Resolve `(x^(2)-x+1)/((x+1)(x-1)^(2))` into partial fractions.

To resolve the expression \(\frac{x^2 - x + 1}{(x + 1)(x - 1)^2}\) into partial fractions, we follow these steps: ### Step 1: Set up the partial fraction decomposition We start by expressing the given fraction in terms of its partial fractions.
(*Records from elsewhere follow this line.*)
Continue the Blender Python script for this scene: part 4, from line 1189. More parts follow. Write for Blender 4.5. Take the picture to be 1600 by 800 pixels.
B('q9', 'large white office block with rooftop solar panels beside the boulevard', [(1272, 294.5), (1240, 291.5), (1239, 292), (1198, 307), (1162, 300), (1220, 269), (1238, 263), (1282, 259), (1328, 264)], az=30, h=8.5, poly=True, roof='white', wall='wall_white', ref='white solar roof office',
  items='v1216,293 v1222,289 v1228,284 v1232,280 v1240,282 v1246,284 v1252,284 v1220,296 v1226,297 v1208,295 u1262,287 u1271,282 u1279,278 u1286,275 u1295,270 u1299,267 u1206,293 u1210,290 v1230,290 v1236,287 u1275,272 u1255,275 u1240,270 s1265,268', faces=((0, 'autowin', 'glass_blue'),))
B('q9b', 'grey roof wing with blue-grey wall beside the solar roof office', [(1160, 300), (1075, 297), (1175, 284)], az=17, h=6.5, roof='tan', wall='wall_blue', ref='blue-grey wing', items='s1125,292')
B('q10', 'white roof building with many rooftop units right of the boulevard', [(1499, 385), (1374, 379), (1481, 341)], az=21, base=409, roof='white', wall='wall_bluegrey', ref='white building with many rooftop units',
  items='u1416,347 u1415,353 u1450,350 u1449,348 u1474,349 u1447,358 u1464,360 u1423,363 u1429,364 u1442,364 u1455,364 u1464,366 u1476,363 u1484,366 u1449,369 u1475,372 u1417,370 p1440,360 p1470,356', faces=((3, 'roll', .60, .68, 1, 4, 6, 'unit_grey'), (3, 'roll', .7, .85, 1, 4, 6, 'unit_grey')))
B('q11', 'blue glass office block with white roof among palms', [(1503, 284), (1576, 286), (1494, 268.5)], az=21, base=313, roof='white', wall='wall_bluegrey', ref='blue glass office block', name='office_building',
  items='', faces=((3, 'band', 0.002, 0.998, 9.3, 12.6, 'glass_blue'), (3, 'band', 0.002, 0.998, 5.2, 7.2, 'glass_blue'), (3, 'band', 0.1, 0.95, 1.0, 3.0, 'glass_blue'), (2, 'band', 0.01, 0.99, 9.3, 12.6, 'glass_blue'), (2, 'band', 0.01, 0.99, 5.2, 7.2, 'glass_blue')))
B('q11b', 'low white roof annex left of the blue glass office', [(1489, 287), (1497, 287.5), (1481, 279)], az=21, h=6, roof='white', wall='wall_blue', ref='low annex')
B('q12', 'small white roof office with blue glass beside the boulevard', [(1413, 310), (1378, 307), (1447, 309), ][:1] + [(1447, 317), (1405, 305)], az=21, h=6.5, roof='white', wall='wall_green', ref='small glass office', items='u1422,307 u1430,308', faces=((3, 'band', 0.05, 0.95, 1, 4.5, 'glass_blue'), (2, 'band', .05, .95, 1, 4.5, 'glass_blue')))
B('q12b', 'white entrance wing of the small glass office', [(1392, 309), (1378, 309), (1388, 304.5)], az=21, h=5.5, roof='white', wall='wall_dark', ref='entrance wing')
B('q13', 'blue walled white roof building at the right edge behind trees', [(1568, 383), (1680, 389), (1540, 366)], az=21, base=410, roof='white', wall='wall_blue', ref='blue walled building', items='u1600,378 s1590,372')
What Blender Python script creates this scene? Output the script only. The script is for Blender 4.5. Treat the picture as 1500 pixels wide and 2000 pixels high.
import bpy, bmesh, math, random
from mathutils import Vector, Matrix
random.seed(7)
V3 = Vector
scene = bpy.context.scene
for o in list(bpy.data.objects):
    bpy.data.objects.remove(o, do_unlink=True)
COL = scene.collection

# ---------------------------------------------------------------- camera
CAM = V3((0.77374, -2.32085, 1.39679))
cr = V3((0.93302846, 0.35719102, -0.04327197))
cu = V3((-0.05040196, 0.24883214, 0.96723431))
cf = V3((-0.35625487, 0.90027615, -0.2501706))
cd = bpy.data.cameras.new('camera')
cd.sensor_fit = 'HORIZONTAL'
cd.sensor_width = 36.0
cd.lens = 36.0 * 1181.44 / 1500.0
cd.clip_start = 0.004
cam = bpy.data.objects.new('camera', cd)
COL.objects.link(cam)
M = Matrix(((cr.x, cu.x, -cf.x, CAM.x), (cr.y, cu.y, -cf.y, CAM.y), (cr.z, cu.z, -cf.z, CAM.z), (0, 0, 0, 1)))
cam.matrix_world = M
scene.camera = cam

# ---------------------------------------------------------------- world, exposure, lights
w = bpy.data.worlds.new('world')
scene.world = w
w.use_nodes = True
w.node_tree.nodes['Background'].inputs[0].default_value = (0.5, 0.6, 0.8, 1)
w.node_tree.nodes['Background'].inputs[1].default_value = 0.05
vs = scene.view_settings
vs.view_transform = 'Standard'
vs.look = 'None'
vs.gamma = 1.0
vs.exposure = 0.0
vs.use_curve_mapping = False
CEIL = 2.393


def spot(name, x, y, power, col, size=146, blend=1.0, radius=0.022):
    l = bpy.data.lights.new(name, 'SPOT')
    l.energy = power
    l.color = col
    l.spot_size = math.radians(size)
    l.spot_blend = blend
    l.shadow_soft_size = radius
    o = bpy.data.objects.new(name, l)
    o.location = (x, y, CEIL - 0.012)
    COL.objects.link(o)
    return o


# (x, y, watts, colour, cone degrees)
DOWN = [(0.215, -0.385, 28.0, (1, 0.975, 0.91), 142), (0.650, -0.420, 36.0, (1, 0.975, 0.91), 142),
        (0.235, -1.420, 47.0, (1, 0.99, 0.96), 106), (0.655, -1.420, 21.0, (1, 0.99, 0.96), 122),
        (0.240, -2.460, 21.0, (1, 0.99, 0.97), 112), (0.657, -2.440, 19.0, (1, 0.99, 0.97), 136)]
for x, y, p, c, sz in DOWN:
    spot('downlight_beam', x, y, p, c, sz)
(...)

Since the denominator \((x + 1)(x - 1)^2\) has a linear factor and a repeated linear factor, we can write: \[ \frac{x^2 - x + 1}{(x + 1)(x - 1)^2} = \frac{A}{x + 1} + \frac{B}{x - 1} + \frac{C}{(x - 1)^2} \] where \(A\), \(B\), and \(C\) are constants we need to determine. ### Step 2: Clear the denominators Next, we multiply both sides by the common denominator \((x + 1)(x - 1)^2\) to eliminate the fractions: \[ x^2 - x + 1 = A(x - 1)^2 + B(x + 1)(x - 1) + C(x + 1) \] ### Step 3: Expand the right-hand side Now we expand the right-hand side: 1. Expand \(A(x - 1)^2\): \[ A(x^2 - 2x + 1) = Ax^2 - 2Ax + A \] 2. Expand \(B(x + 1)(x - 1)\): \[ B(x^2 - 1) = Bx^2 - B \] 3. Expand \(C(x + 1)\): \[ Cx + C \] Combining these, we have: \[ x^2 - x + 1 = (A + B)x^2 + (-2A + C)x + (A - B + C) \] ### Step 4: Compare coefficients Now we equate the coefficients from both sides: - For \(x^2\): \(A + B = 1\) (1) - For \(x\): \(-2A + C = -1\) (2) - For the constant term: \(A - B + C = 1\) (3) ### Step 5: Solve the system of equations We now have a system of three equations: 1. \(A + B = 1\) 2. \(-2A + C = -1\) 3. \(A - B + C = 1\) From equation (1), we can express \(B\) in terms of \(A\): \[ B = 1 - A \] Substituting \(B\) into equation (3): \[ A - (1 - A) + C = 1 \implies 2A - 1 + C = 1 \implies 2A + C = 2 \implies C = 2 - 2A \quad (4) \] Now substitute \(C\) from equation (4) into equation (2): \[ -2A + (2 - 2A) = -1 \implies -4A + 2 = -1 \implies -4A = -3 \implies A = \frac{3}{4} \] Now substitute \(A\) back to find \(B\) and \(C\): \[ B = 1 - \frac{3}{4} = \frac{1}{4} \] \[ C = 2 - 2 \cdot \frac{3}{4} = 2 - \frac{3}{2} = \frac{1}{2} \] ### Step 6: Write the final partial fraction decomposition Now we can substitute \(A\), \(B\), and \(C\) back into our partial fraction expression: \[ \frac{x^2 - x + 1}{(x + 1)(x - 1)^2} = \frac{3/4}{x + 1} + \frac{1/4}{x - 1} + \frac{1/2}{(x - 1)^2} \] ### Final Answer Thus, the partial fraction decomposition is: \[ \frac{x^2 - x + 1}{(x + 1)(x - 1)^2} = \frac{3/4}{x + 1} + \frac{1/4}{x - 1} + \frac{1/2}{(x - 1)^2} \]